I think I agree with you - there is no reason why the equivalence trick
should be purposely disallowed. It sounds to me like some of the excesses of
structured programming, which sometimes placed unreasonable restrictions on
programming practice, with dubious benefits and obvious drawbacks. (E.g. you
weren't supposed to jump out of a loop even using something like EXIT, but
where forced to set a flag and check for that flag in the conditional part
of the loop, complicating error checking.)

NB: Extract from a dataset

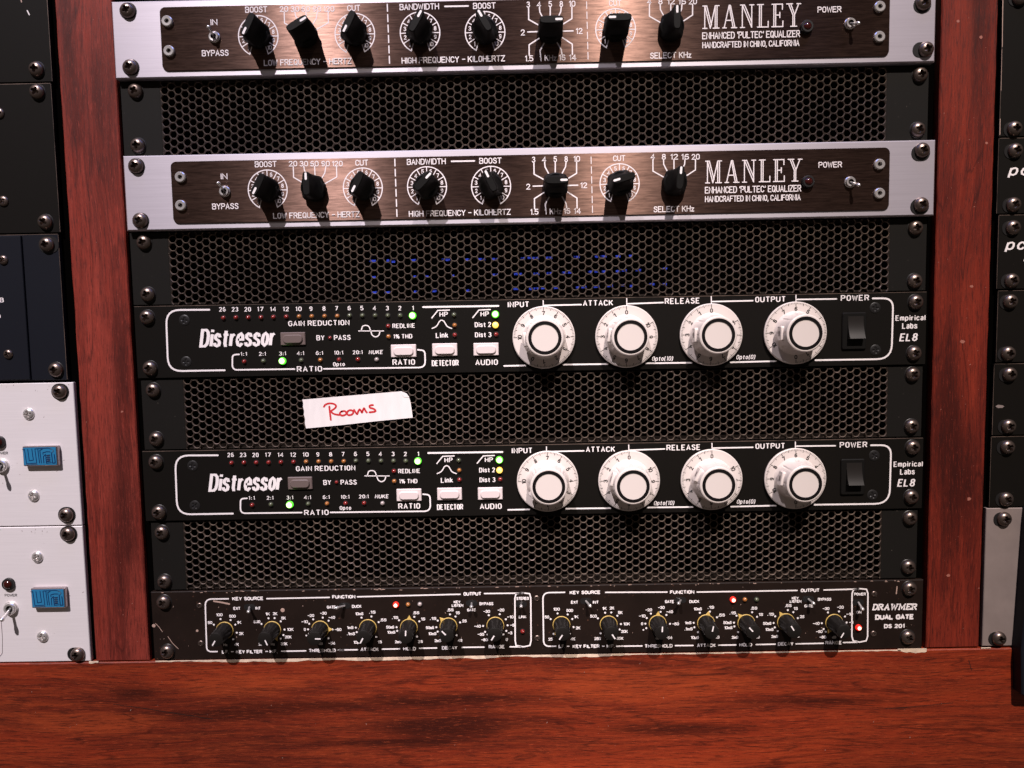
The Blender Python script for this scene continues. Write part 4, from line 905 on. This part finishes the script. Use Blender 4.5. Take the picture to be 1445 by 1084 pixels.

As for TRANSFER(),what it does is take an argument of one kind of variable
(say real) and then it transfers the bits into another variable, say
integer. You provide the "mold" for what you want the result to fit into. It
should do what you want, _but_ I have heard that it is not implemented very
well in most compilers. I wrote a module to do this kind of transferring
between types once - maybe I can dig it up. Never profiled it, so I don't
know how bad it may be. And if your code isn't broken, then why fix it? :-)
Alvaro Fernandez
-----Original Message-----
From: Fortran 90 List [mailto:[log in to unmask]] On Behalf Of
Russell, Richard
Sent: Wednesday, March 10, 2004 7:23 AM
To: [log in to unmask]
Subject: Re: Data type "UNDEFINED"
No, I didn't try TRANSFER. I actually had to look it up to see what it does,
and it still isn't totally clear to me. It seems to be a "move" of sorts,
and is something that was added in Fortran 95. I am not sure what I would do
with it. I think the issue is more in the routines that call the data
manager; that routine just gets an argument vector that is ostensibly
"real," and does only copying to move things around, not really caring about
the type of data "in the box," as you put it. The code for this was written
back in the mid 80s to the Fortran 77 standard, and I haven't had any need
to upgrade it. I don't plan to upgrade it until forced to do so or at least
a "good" portable solution is at hand.
Perhaps someone familiar with the equivalence issue can explain why
equivalence of character and non-character entities is not allowed in the
standard, particularly since doing so can be implemented by a compiler;
Lahey has allowed this override since F77L. I suppose it can be an issue if
a machine architecture is such that an integer or real word size is not an
even multiple of character size. But character strings have to be put
somewhere, in the same kind of real memory as numeric data occupy, and they
have locations. So why shouldn't the starting point of a string be
controllable? Boundary alignment issues?
RAR
-----Original Message-----
From: Fortran 90 List [mailto:[log in to unmask]]On Behalf
Of Alvaro Fernandez
Sent: Tuesday, March 09, 2004 5:23 PM
To: [log in to unmask]
Subject: Re: Data type "UNDEFINED"
I'm curious: Did you try TRANSFER(), or was it too slow?